Author: E.E. Kimberly

Lifting magnets of large diameters suspended from cranes are widely used in the handling of steel stock and scrap iron. Magnets for this service are usually energized by direct current. The same type of magnet is used in removing tramp iron from grains before milling and from more valuable machine-tool cuttings of copper, brass, etc.

Many mechanical operations, such as opening and closing switches and valves, are performed by use of magnets. Alternating-current magnets have a more violent action than direct-current magnets and are generally less satisfactory. The action of an a-c magnet is more violent than that of a d-c magnet because the flux is almost as great in the open position of the magnet as in the closed position. The flux in a d-c magnet is determined largely by the armature air-gap, and so is relatively small when the armature is at the starting part of its closing stroke. The closing force is therefore small when the air-gap is large and increases as the stroke proceeds and closes the air-gap.

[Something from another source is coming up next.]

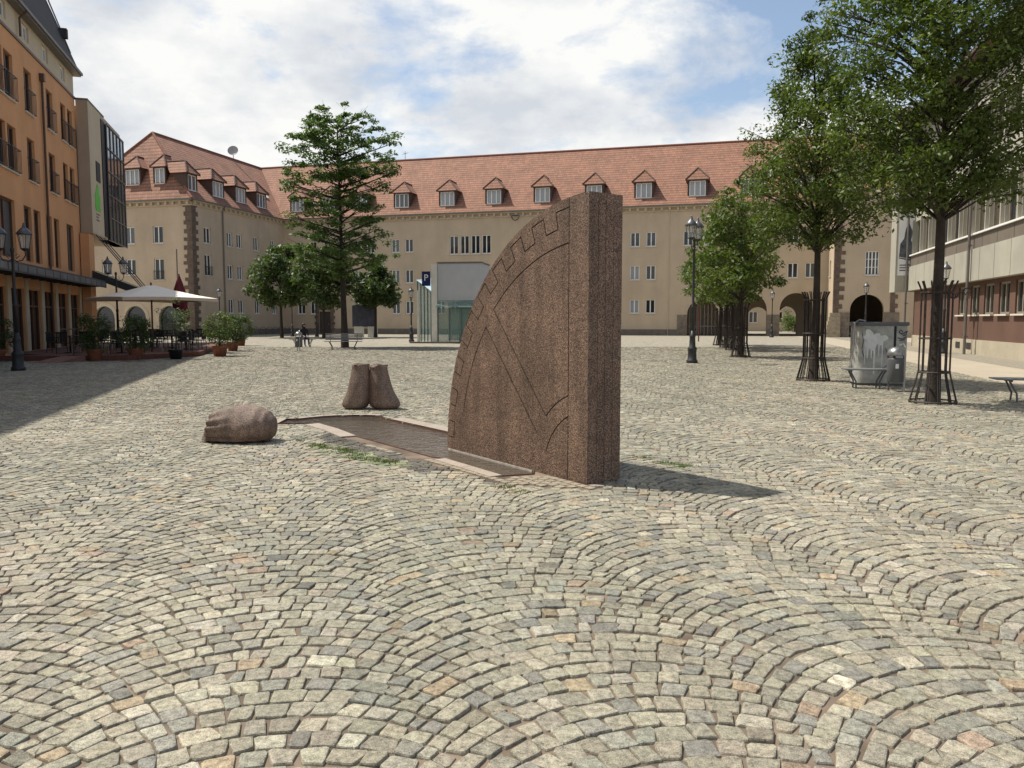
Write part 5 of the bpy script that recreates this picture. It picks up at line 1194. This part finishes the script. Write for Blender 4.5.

In the a-c magnet almost all of the impedance is reactance, which is low when the air-gap is large as in the beginning of the closing stroke. The low impedance permits a high inrush of current which magnetizes the core almost as strongly with the long air-gap as the reduced current does with a short air-gap at the end of the closing stroke. The average force then in the closure of an a-c magnet is a greater per cent of the maximum force than is that in a d-c magnet. In some applications in which alternating current only is available, but the violence of the a-c magnet is intolerable, a torque motor is used. The torque motor does not rotate far, but merely turns through a portion of one revolution to accomplish its purpose and then remains stationary though energized. In some cases, particularly on motor control panels, the alternating current is rectified (see Chapter 27) and direct-current magnets are then used. This method gives less violent action and much quieter operation.

It is not difficult to make a satisfactory d-c magnet for moving mechanical parts. An a-c magnet must, however, have a laminated magnetic circuit unless the core is made of special high-resistance iron and must also be fitted with a shading coil to reduce magnetic hum to a satisfactory minimum. These items of construction are not easily achieved in make-shift construction. It is therefore better to buy an a-c magnet for a special use on the open market from an experienced builder than to attempt to make one from materials at hand.